Recurrence to the Rescue: Towards Causal Spatiotemporal Representations

Recently, three dimensional (3D) convolutional neural networks (CNNs) have emerged as dominant methods to capture spatiotemporal representations, by adding to pre-existing 2D CNNs a third, temporal dimension. Such 3D CNNs, however, are anti-causal (i.e., they exploit information from both the past and the future to produce feature representations, thus preventing their use in online settings), constrain the temporal reasoning horizon to the size of the temporal convolution kernel, and are not temporal resolution-preserving for video sequence-to-sequence modelling, as, e.g., in spatiotemporal action detection.

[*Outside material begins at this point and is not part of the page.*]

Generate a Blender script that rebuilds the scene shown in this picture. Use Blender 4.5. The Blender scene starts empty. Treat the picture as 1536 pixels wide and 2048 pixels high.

To address these serious limitations, we present a new architecture for the causal/online spatiotemporal representation of videos. Namely, we propose a recurrent convolutional network (RCN), which relies on recurrence to capture the temporal context across frames at every level of network depth. Our network decomposes 3D convolutions into (1) a 2D spatial convolution component, and (2) an additional hidden state $1\times 1$ convolution applied across time. The hidden state at any time $t$ is assumed to depend on the hidden state at $t-1$ and on the current output of the spatial convolution component. As a result, the proposed network: (i) provides flexible temporal reasoning, (ii) produces causal outputs, and (iii) preserves temporal resolution. Our experiments on the large-scale large "Kinetics" dataset show that the proposed method achieves superior performance compared to 3D CNNs, while being causal and using fewer parameters.